Which countries lost the largest Jewish populations during the Holocaust and what were the regional death tolls?
Executive summary
Poland suffered the largest Jewish losses: roughly three million Jews were killed there during the Holocaust, making it the single biggest national death toll [1] [2]. Major national losses also occurred in the Soviet-occupied territories, Hungary, Romania and the Netherlands; overall roughly six million European Jews were murdered in the Nazi genocide [3] [4].
1. Poland: The epicenter of slaughter
Poland’s Jewish community bore the greatest share of the murder campaign: post‑war estimates place about three million Jewish deaths in Poland, a consequence of Nazi occupation, ghettoization and the extermination-camp system that had much of its infrastructure on Polish territory [1] [2]. Yad Vashem and the U.S. Holocaust Memorial Museum studies underpin this scale in country‑by‑country tallies and postwar demographic assessments [5] [4].
2. The Soviet territories and occupied eastern Europe
Large numbers of Jewish victims came from the Soviet Union and the eastern borderlands where Einsatzgruppen mass shootings and later camp deportations killed hundreds of thousands. Sources describe vast losses across Soviet republics and occupied zones; Yad Vashem and the USHMM material aggregate these into the broader regional death tolls that, together with Poland, account for the majority of the six million total [3] [5].

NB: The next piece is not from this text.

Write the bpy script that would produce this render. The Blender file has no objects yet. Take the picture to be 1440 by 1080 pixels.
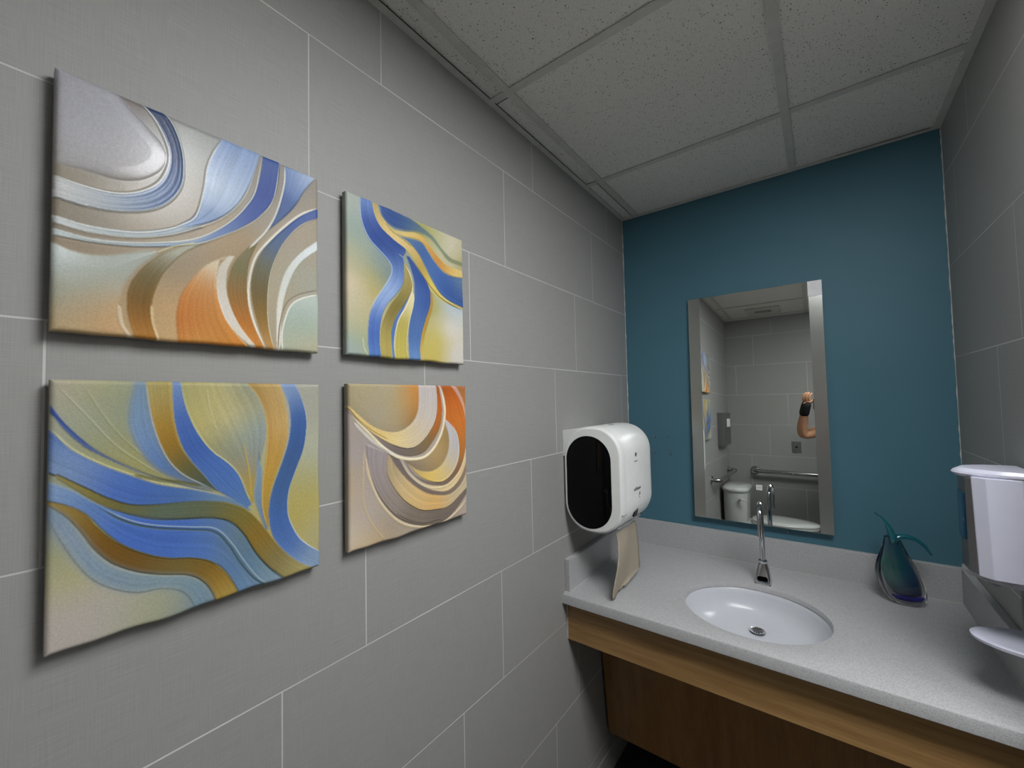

3. Hungary and Romania: late but lethal phases
Hungary lost a very large share of its Jewish population, especially after the German occupation in 1944 and the rapid deportations to Auschwitz; contemporary estimates place Hungary’s Jewish losses in the hundreds of thousands [5] [3]. Romania’s prewar Jewish population fell sharply as well—Romania had about 757,000 Jews in 1930 and roughly 280,000 by 1950—most of that decline attributable to Holocaust-era losses and postwar emigration [6].
4. Western Europe: high percentages, smaller absolute numbers
Western European countries experienced severe, but numerically smaller, losses compared with Eastern Europe. The Netherlands lost about 100,000 Jews of a prewar Jewish population roughly 140,000; roughly 80 percent of Dutch Jews perished [7] [8]. France and Belgium suffered substantial deaths as well—France’s losses are cited in country‑by‑country tables and Belgium lost about 45 percent of its Jewish community [5] [8].
5. Variations by country: survival was not uniform
Survival rates varied dramatically. In some countries the majority of Jews were murdered (for example much of Poland and the Netherlands), while in others a substantial portion survived—Italy and France lost about 25 percent of their Jewish populations according to comparative assessments [8]. These differences reflect the timing of occupation, local collaboration or resistance, geography, and the Nazis’ logistical choices [8] [5].
6. Aggregate totals and the limits of precision
Scholars and institutions converge on about six million Jewish victims in Europe, but national tallies are estimates based on prewar population figures and postwar counts; precise attribution is limited by destroyed records, displacement, and postwar migration [3] [4]. Major repositories—USHMM, Yad Vashem and related demographic studies—provide the country tables commonly used in scholarship [5] [4].
7. Contemporary framing and why these numbers matter
Modern demographic reports and memorial institutions emphasize that these country figures are not mere statistics but record the destruction of entire communities and cultures; ongoing demographic work also informs survivor assistance and remembrance efforts [9] [2]. The Claims Conference and museum archives use these tallies to guide restitution, commemoration and services for the dwindling survivor population [9] [2].
Limitations: available sources give national and regional estimates but do not provide a single exhaustive table in the items supplied here; exact figures vary between repositories and methodology [5] [4]. Where sources disagree or provide ranges, this summary reports the consensus positions of major institutions cited above [3] [5].